• Brief
The lines to extract run from the first line of the material below to the line containing "R = math.radians", both included; leave the pictures behind.

--*--

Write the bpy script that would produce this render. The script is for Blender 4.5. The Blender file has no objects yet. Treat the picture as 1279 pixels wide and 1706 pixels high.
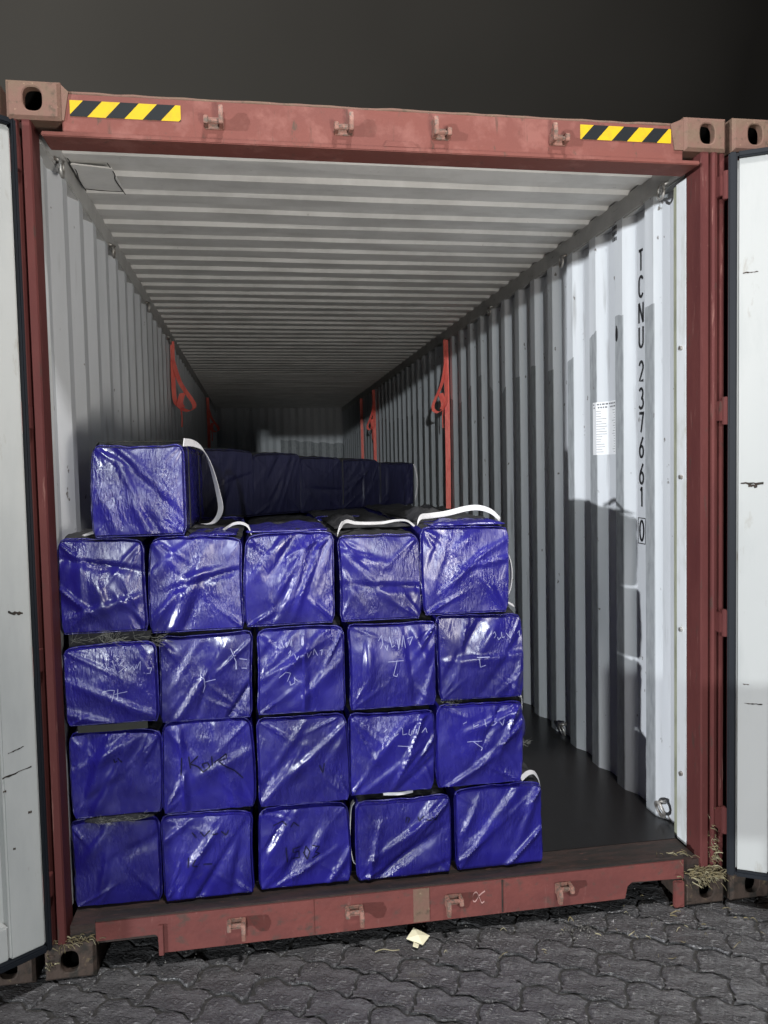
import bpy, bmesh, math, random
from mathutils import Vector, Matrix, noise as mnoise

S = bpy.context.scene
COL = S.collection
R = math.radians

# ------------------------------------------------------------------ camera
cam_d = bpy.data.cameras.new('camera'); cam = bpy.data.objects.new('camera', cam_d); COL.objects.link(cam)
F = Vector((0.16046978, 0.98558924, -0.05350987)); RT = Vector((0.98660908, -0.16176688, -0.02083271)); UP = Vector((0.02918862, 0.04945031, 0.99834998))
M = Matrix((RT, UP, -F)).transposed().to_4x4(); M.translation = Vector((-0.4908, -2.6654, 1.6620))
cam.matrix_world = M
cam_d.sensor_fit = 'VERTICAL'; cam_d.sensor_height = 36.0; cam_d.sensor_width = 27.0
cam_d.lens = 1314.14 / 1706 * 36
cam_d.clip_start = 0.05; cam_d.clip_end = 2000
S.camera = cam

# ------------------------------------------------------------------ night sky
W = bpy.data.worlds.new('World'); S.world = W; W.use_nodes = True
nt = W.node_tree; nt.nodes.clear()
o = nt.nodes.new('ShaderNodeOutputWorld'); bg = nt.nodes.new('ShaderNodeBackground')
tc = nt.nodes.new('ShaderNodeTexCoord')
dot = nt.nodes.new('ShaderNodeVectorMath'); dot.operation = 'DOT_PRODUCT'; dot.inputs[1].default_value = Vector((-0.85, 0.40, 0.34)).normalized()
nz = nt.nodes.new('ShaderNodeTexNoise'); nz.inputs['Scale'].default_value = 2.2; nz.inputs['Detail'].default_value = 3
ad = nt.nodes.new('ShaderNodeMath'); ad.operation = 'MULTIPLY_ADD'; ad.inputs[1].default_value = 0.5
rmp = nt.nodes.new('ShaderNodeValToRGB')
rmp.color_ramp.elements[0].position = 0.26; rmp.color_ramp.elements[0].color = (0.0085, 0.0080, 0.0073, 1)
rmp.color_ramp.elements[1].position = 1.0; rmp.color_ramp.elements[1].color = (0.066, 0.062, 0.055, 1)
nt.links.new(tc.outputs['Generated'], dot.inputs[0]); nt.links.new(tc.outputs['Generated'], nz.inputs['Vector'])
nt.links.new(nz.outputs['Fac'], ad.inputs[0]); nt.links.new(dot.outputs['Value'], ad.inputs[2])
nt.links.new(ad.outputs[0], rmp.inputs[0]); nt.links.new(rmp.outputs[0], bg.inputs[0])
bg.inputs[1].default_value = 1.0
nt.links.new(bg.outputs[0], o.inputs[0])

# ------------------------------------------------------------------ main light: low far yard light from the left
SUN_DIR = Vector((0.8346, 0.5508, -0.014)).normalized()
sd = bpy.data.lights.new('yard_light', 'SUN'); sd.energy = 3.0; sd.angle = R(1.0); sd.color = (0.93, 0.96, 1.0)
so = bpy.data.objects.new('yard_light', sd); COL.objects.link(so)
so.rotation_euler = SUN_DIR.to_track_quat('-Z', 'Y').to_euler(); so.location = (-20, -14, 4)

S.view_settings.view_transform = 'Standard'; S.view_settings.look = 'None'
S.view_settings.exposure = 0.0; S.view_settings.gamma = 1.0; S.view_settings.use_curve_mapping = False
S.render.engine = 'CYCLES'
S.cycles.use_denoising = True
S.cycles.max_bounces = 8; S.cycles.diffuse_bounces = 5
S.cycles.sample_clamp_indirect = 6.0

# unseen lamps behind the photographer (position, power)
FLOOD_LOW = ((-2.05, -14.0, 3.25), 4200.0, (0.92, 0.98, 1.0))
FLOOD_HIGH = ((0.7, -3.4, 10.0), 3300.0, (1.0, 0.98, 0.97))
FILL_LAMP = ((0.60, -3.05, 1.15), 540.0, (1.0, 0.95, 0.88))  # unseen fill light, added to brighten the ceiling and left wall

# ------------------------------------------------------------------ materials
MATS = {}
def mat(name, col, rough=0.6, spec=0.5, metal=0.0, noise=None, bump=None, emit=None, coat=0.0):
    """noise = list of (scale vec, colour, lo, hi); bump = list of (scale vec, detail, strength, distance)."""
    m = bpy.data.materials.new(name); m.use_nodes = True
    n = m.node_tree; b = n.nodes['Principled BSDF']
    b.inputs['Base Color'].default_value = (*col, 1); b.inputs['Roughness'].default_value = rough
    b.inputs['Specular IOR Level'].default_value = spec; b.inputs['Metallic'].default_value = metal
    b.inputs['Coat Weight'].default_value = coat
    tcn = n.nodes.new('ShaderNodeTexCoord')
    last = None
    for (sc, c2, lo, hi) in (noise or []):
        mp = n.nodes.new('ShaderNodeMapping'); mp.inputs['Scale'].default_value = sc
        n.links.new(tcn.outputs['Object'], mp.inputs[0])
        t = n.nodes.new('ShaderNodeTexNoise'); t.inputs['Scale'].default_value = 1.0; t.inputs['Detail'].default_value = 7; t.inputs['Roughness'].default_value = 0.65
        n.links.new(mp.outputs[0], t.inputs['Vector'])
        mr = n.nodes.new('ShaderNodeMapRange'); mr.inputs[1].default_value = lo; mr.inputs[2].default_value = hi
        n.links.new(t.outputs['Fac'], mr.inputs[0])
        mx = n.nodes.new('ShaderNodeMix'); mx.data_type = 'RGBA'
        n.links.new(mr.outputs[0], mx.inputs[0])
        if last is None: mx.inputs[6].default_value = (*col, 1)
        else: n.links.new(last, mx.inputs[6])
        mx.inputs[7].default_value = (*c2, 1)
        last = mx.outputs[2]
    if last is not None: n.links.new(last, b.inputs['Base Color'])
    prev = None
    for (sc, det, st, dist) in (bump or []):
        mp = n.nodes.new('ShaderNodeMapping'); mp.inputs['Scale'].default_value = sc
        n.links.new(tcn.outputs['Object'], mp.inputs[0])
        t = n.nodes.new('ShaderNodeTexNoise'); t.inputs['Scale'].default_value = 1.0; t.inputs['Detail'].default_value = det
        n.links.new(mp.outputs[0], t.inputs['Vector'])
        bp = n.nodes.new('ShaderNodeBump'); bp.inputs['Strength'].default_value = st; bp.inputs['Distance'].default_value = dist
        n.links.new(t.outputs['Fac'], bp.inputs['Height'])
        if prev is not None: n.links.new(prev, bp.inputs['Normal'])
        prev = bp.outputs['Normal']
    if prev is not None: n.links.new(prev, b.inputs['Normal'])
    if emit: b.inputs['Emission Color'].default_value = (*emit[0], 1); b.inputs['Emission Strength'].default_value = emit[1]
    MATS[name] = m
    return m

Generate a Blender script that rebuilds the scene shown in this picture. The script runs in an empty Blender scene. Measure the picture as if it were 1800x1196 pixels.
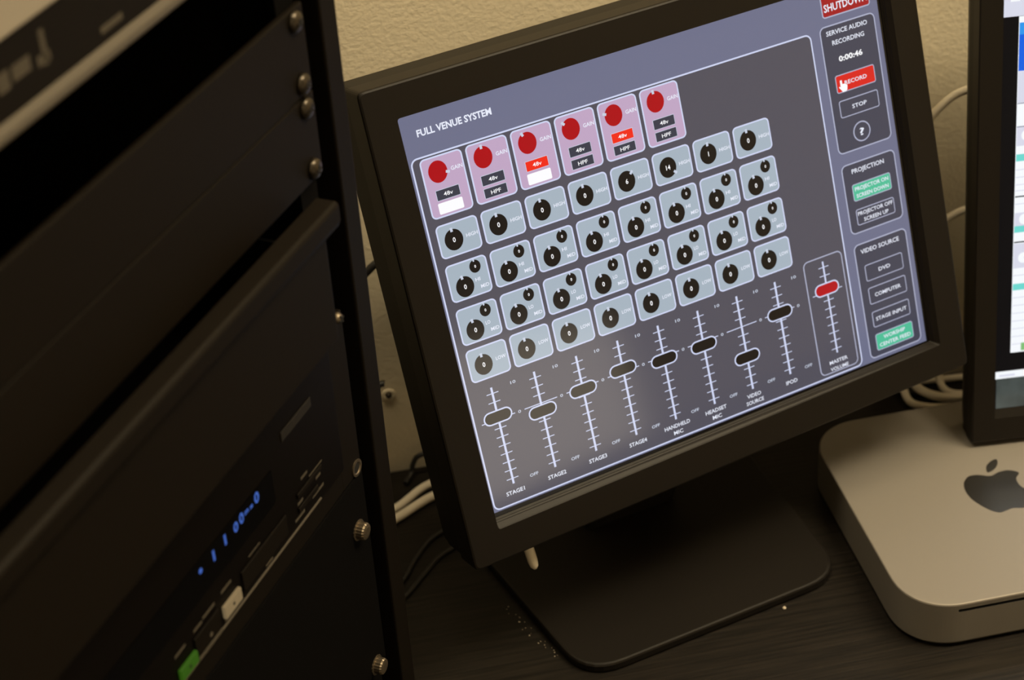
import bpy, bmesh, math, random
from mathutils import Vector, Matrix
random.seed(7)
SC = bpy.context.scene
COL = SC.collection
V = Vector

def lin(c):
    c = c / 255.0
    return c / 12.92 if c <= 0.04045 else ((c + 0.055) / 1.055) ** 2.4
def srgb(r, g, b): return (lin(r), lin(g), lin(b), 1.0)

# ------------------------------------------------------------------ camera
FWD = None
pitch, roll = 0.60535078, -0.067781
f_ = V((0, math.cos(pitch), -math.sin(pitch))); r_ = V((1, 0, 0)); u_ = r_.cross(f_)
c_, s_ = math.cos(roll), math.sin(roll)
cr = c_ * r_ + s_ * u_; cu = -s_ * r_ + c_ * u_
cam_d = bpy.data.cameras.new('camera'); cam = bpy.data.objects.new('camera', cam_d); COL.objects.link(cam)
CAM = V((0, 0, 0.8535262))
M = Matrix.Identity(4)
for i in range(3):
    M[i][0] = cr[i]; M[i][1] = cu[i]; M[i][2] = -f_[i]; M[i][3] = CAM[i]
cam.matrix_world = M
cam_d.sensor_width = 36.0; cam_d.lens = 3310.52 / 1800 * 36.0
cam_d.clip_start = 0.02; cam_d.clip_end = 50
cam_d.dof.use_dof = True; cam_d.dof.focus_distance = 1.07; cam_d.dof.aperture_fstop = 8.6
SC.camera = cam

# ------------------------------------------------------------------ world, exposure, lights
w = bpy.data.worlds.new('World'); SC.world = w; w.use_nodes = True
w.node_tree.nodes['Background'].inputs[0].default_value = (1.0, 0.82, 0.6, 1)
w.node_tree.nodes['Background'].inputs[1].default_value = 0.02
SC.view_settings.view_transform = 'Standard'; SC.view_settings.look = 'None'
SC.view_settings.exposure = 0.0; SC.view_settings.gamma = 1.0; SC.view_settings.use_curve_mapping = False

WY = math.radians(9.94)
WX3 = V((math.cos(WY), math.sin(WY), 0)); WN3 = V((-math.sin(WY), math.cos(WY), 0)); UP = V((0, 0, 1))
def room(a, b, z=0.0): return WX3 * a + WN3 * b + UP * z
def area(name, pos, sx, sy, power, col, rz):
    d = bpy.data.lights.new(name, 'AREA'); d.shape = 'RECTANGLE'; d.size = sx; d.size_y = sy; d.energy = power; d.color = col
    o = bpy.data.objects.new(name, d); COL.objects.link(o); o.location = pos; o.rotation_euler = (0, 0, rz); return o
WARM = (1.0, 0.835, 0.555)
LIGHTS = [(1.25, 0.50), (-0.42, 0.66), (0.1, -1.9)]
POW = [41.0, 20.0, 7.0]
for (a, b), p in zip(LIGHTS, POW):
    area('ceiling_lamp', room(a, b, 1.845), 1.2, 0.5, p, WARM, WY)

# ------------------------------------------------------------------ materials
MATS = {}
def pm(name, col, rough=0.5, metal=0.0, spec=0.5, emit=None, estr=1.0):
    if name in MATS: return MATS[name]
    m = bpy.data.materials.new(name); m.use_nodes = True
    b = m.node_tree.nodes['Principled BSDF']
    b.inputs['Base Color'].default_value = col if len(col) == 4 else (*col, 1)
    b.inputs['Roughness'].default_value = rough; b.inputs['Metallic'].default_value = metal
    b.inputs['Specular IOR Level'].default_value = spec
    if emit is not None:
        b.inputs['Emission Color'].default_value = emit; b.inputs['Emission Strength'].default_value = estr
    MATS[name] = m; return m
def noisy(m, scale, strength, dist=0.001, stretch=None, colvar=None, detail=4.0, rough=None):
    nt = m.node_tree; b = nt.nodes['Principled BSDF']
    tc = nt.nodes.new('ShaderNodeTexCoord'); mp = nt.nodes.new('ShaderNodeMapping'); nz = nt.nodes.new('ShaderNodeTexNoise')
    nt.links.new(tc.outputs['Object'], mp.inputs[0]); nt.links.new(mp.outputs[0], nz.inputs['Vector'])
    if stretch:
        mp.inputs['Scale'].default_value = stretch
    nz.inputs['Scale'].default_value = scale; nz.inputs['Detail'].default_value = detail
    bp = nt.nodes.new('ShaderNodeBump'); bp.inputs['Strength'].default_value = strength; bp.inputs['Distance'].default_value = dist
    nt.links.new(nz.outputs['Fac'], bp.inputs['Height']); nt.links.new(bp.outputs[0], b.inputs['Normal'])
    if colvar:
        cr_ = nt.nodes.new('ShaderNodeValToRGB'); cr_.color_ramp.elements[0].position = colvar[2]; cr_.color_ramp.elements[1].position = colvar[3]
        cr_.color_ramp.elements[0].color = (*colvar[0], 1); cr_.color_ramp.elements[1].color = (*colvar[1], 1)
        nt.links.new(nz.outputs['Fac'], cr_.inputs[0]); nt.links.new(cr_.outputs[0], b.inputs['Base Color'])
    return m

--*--

• Answer to the exercise
Write the bpy script that would produce this render. The script is for Blender 4.5. The Blender file has no objects yet. Treat the picture as 1279 pixels wide and 1706 pixels high.
import bpy, bmesh, math, random
from mathutils import Vector, Matrix, noise as mnoise

S = bpy.context.scene
COL = S.collection
R = math.radians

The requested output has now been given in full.